Jon Condon, 08/01/2016

Exports meat shipping trade

 

IT SHOULD come as no great surprise, given the intense focus placed on Australia’s rate of beef kill during the past two years, but our 2015 calendar year exports went within a whisker of the all-time record volume dispatched just a year earlier.

Statistics released this morning by the Department of Agriculture placed total Australian chilled and frozen beef exports for 2015 at 1.285 million tonnes – less than 2000 tonnes short of the previous record set in 2014.

Exports last year were well and truly on track to set a new volume record, before the industry literally ran out of slaughter cattle in the final quarter, following two years of punishing drought.

For the record, the 2014 record tally of just over 1.287mt was 190,000t or 17 percent higher than the previous record set the year before.

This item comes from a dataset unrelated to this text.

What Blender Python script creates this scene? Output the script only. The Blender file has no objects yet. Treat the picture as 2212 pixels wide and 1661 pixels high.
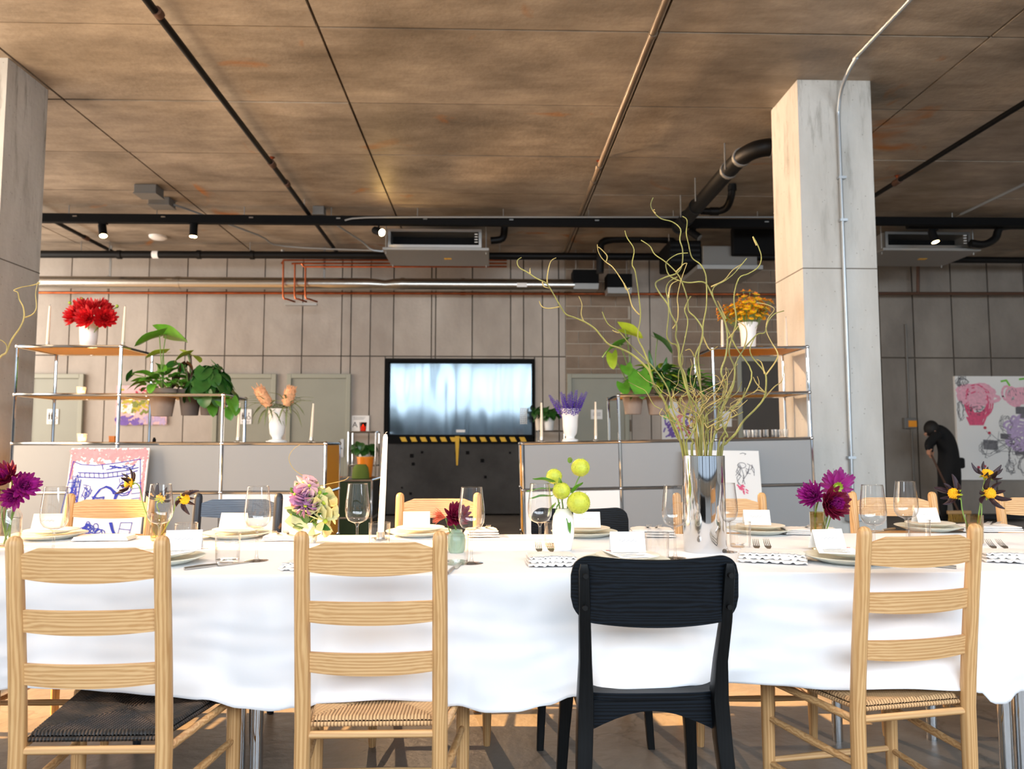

As Beef Central has described countless times over the past year, the dramatic rate of slaughter cattle turnoff has been driven by continental-scale drought across the eastern half of Australia, which started to take hold in some areas late in 2013.

The drought event – classified as the worst in history in large parts of Queensland, the nation’s largest beef producing state – led to unprecedented rates of slaughter for much of last year.

Strong international demand for beef during 2015 fortunately cushioned any risk over over-supply, as the extreme drought pressure forced producers to sell-down their breeding herds and surplus stock.

What has set the most recent drought and high turnoff episode apart from earlier examples has been the sheer resilience of cattle and meat prices. In the 1977-78 Beef Slump era, when cattle turnoff went close to that seen in 2013-14, prices collapsed under supply pressure.

The difference today is market diversity, and unprecedented world demand for beef. In 1978, Australia was heavily reliant on just two key export markets – the US, and to a much lesser extent, Japan – for its export beef trade. In contrast in 2015, Australia’s three biggest beef export customers, the US, Japan and Korea still took 868,000t of beef and veal, but on top of that there were another eight markets across the world taking between 10,000-148,000t of beef for the year.

Dollar big factor

Further fuelling last year’s near-record export volume was the increasingly favourable exchange rate as the year unfolded. The currency started 2015 above US81c, ending the year 10c lower at US71c. Across the full 2015 year, the A$ averaged US75.21c, compared with US90.28c the year before, and almost US97c the year before that. That trend has continued to enhance the attractiveness of Australian beef on the world stage.

While such export volumes always provide a sense of achievement, it is more a sad reflection of the desperately bad times experienced across the nation’s beef heartland areas of Queensland, and parts of NSW and Victoria this past year.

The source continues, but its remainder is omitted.